Morgan v. Southern Pac. Co.
Before: McFarland
Synopsis
Negligence—Backing of Train at Station — Contributory Negligence— Question for Jury. — In an action for personal injuries caused by the alleged negligence of the engineer of a passenger train in backing the train after stopping at a station, while the plaintiff was alighting from the train, where the evidence is conflicting as to the pe, riod of time between the stop and the movement backwards, the question of contributory negligence of the plaintiff in leaving her seat in the car before the train stopped is fairly within the province of the jury to decide.
Id. —Recompense for Pain — Compensatory Damage — Inaccurate Instruction — Harmless Error.—In such action, an instruction to the jury that “money is an inadequate recompense for pain,” though not an appropriate expression in a charge to the jury upon the question of compensatory damage, does not constitute a reversible error, where the jury are also instructed that resulting pain is an element of damage to be compensated, and that if the plaintiff was entitled to recover, “the measure of her recovery is what is called compensatory damages, — that is, such sum as will compensate her for the injury she has sustained that “the determination of the. amount is committed to the judgment and sound discretion of the jury”; and that it should be “in such measure as a jury, dispassionately considering all the circumstances of the case, will allow.”
Id. — Excessive Damages. — A verdict will not be disturbed because excessive, unless the amount of the damages is obviously so disproportionate to the injury proved as to justify the conclusion that the verdict is not the result of the cool and dispassionate discretion of the jury.
Id.—Earnings of Plaintiff. — The rule that damages recoverable for injuries received because of the negligence of a defendant should not exceed an amount upon which the legal interest would equal the value of the injured party’s past earnings and probable future earnings does not apply to a case where the cause of action is the plaintiff’s own personal injury, but is applied only to cases where suit is brought for the death of a relative.
Id. •—Verdict not Excessive—Conflicting Evidence. — A verdict for fifteen thousand dollars for personal injuries received through the negligence of a railroad company held not excessive under the circumstances of this case, there being evidence tending to show a permanent injury, accompanied with continual suffering and disability, which the jury would be warranted in believing, notwithstanding conflicting evidence as to the extent of the injury.
McFarland, J. This action was brought to recover damages for personal injuries alleged to have been caused by the negligence of the defendant, a railroad company. It is averred in the complaint that while plaintiff was in the act of alighting from the car of defendant, it was, through the negligence of defendant’s servants and employees, suddenly and violently put in motion, whereby plaintiff was, without any fault on her part, thrown upon the ground, and seriously injured. The jury gave a verdict in favor of plaintiff for fifteen thousand dollars, for which amount judgment was rendered; and defendant appeals from the judgment, and from an order denying its motion for a new trial.
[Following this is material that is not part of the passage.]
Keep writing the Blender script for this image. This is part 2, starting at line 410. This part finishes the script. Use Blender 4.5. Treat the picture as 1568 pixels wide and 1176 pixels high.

1. The point of appellant that the evidence was insufficient to warrant any finding of liability on the part of defendant for the injury complained of cannot be maintained.
The accident happened at the town of Delano. At that place the train usually stops with the locomotive at a water-tank, so that water may be taken for the engine while passengers are going off and on the train. When the train arrived on the evening of the accident, the engineer did not succeed in stopping it until the locomotive had gone about a car’s length beyond the water-tank; and he moved the train back far enough to bring [506]the engine at the proper place to take water. He testified that he did this immediately, so that there was only a moment of time between the first stop and the commencement of the backward movement; and his testimony to this effect was to some extent corroborated. Counsel for appellant contends that this fact being established, it follows that plaintiff must have been guilty of contributory negligence; because, if she had retained her seat in the car until the train first stopped, as she ought to have done, she could not have been on the steps of the platform when the train started back. It is argued that she must have been wrongfully on or near the steps before the car stopped. But witnesses for the plaintiff testified that it was from a half-minute to a minute after the train stopped before it started back; plaintiff testified that she did not leave her seat until the car stopped; and another witness testified that she was not on the platform when the train stopped. There was therefore a substantial conflict of evidence as to the period of time which elapsed between the stop and the beginning of the movement backwards. Counsel say that it was natural, and in accordance with the usual course of things, for the engineer to have immediately reversed his engine and started back when he found himself beyond the water-tank; that there was no reason for his waiting thirty or sixty seconds before doing so; and that therefore the contrary testimony of plaintiff’s witnesses should not be considered as raising a substantial conflict. It could be well argued, and no doubt was so argued to the jury, that the engineer’s version of the affair was more probably correct than that of plaintiff’s witnesses; but after all, the question was one of probability, to be determined by weighing conflicting evidence. It was therefore a question fairly within the province of the jury to decide.